2. The Totality Divided — a universal idea considered as applied in Extension. In the examples above, the Totality Divided is the Universal book taken in extension.
3. The Dividing Members — the groups effected by the Logical Division. If I divide the Universal man (taken in extension as all human beings) into white, black, yellow, and red men, each of those classifications is a Dividing Member.
To illustrate all three together:
| Element | Value |
|---|---|
| Totality Divided | man |
| Principle of Division | race |
| Dividing Members | men of the white race, men of the black race, men of the yellow race, men of the red race |
b) Rules of Logical Division
Logical Division, like Definition, is a means of clarifying ideas. If not regular, consistent, systematic, and complete, it will muddle and obscure rather than clarify. The following rules must be carefully learned.
Rule I: In each Logical Division there must be only one Principle of Division
A shift in base makes the Division confused rather than clarifying. The following offends against this rule:
Totality Divided: Americans Principle of Division: Religion Dividing Members: Catholics, Protestants, Democrats, Quakers, etc.
Democrats is a political, not a religious, classification — the principle has shifted.

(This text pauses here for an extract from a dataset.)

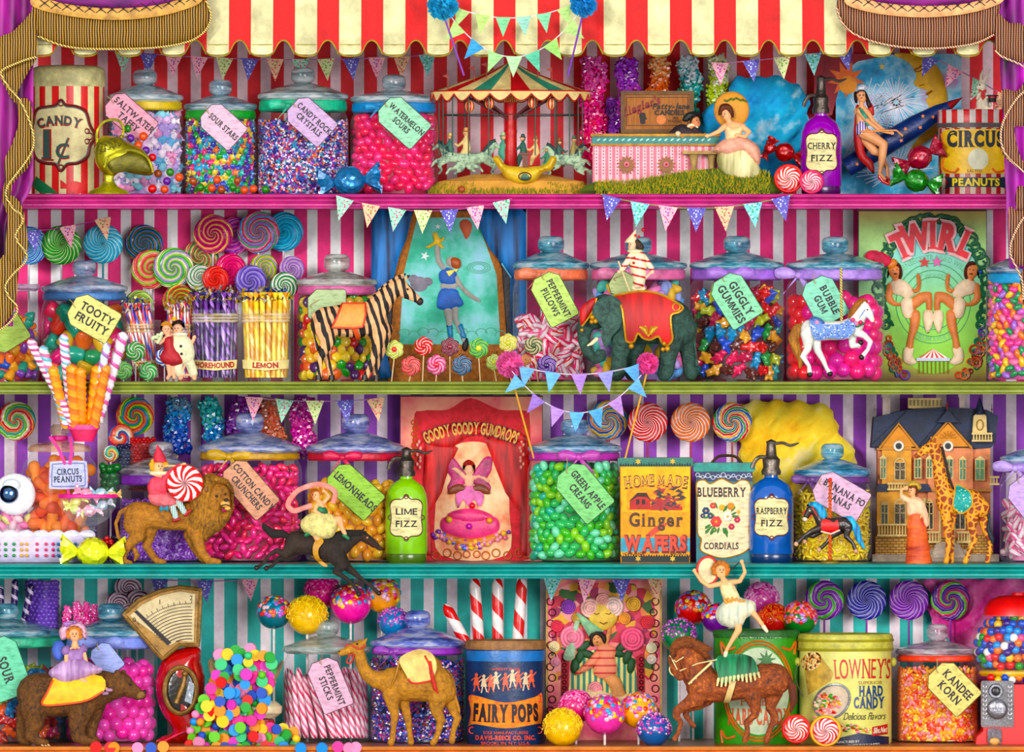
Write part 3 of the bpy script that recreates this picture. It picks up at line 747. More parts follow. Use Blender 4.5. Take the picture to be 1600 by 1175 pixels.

Rule II: The sum of the Dividing Members must equal the Totality Divided
The Division must be complete — no Dividing Members omitted. An incomplete Division lacks the definiteness needed to clarify. The following offends:
Totality Divided: chairs Principle of Division: service Dividing Members: useful chairs, ornamental chairs.
Incomplete — there are chairs which serve neither use nor ornament.
Rule III: Let no single Dividing Member be coextensive with the Totality Divided
To propose as a Dividing Member what is equal in Extension with the Totality Divided is to fail to divide at all. The following offends:
Totality Divided: Animals Principle of Division: Cognitive capacity Dividing Members: sentient animals, rational animals.
“Sentient animals” is not a proper subclass of animals — all animals are sentient. No real division has been made.
Rule IV: The Dividing Members must be properly arranged
Failure in proper arrangement — coordination and subordination — makes the Division a confusing jumble. The following offends:
Totality Divided: Americans Principle of Division: Place of Residence Dividing Members: North Americans, South Americans, Central Americans, Mexicans.
Mexicans (a national group) should not be co-ordinated with continental groups; its proper place is one of subordination to “North Americans.”
A correct Division under this same Principle would look like:
Americans
├── North Americans
│ ├── Canadians
│ ├── Inhabitants of U.S.A.
│ │ ├── (by State) Pennsylvanians, Ohioans, New Yorkers…
│ │ └── (by County, Town, Ward…)
│ ├── Mexicans
│ └── Alaskans
├── Central Americans
└── South Americans
The Rules of Logical Division are summed up in the following mnemonic:
One principle; all members call; And let no member equal all; Arrange — with due deliberation — Coordinate subordination.
Summary of the Article
We have learned what is meant by Logical Division and have contrasted it with Real Division (physical and metaphysical). We have learned the three essential elements of Logical Division — the Principle of Division, the Totality Divided, and the Dividing Members — and have exemplified the four rules which must be observed in order to make Logical Division serve its purpose of clarifying ideas.